Zwischendurch wirst du sowas wie süchtig
Also genieß es, begehrt zu werden, tobe dich aus, finde Antworten auf Fragen, die du dir schon lange stellst, und auf solche, die du noch gar nicht erahnst. Aber – natürlich gibt es ein aber – ich muss dich auch warnen: Bitte begehe auf keinen Fall den Fehler, dein Wohlbefinden von Apps bestimmen zu lassen. Die Zahl der Männer, die auf der Stelle mit dir in die Kiste springen würden, ist nicht deine Platzierung in den Selbstwert-Charts. Klingt logisch, aber manchmal ist es schwierig, diesem Trugschluss nicht zu erliegen. Du wirst viel zu viele Nächte mit Scrollen und Wischen verbringen, ohne Plan, was du eigentlich suchst. Ja, du wirst zwischendurch sowas wie süchtig. Lösch alles, mach ein bisschen Detox und fang langsam wieder an.
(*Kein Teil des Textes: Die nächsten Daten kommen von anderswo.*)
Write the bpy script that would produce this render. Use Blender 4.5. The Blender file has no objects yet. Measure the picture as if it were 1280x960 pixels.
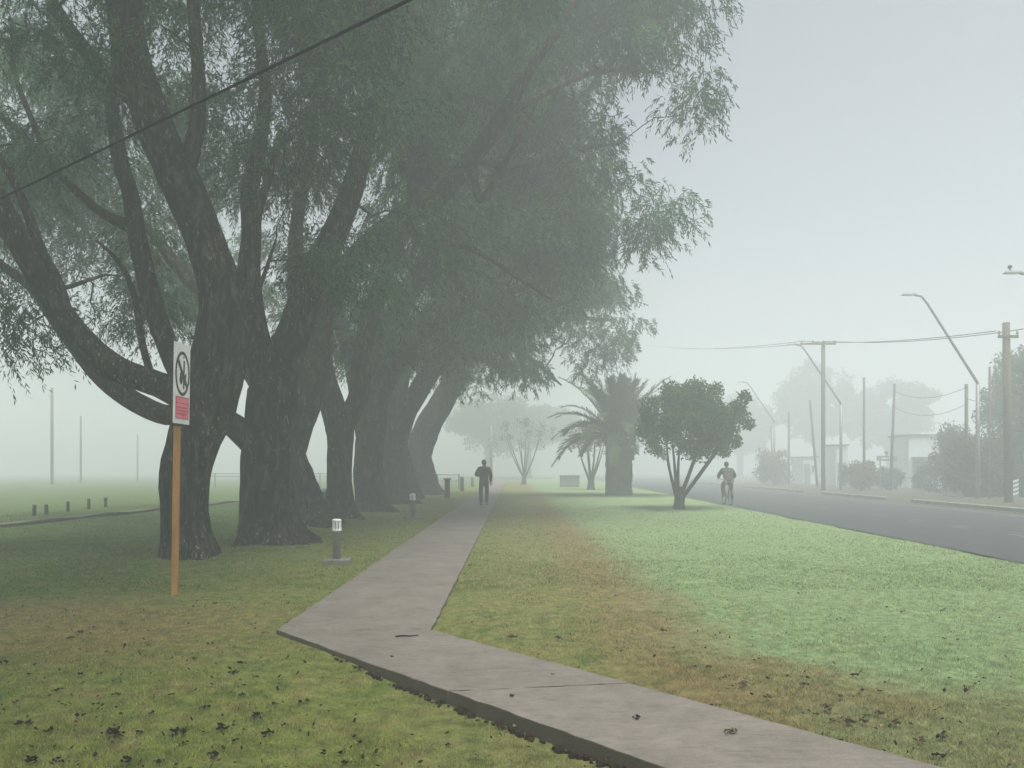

Du wirst auch etwas tun, was du früher verteufelt hast: dich nur für Sex mit Männern treffen. Und du wirst auch das sehr genießen. Viele dieser Männer werden dir später egal sein. Bei einigen wirst du dich fragen, warum du nicht einfach allein an dir herumgespielt hast. Manche Männer wirst du auch bereuen. Aber es wird mindestens diesen einen geben, der richtig sein wird.
Aber dazu mehr in einem anderen Brief. Dir schreibt da gerade nämlich schon Herr 33.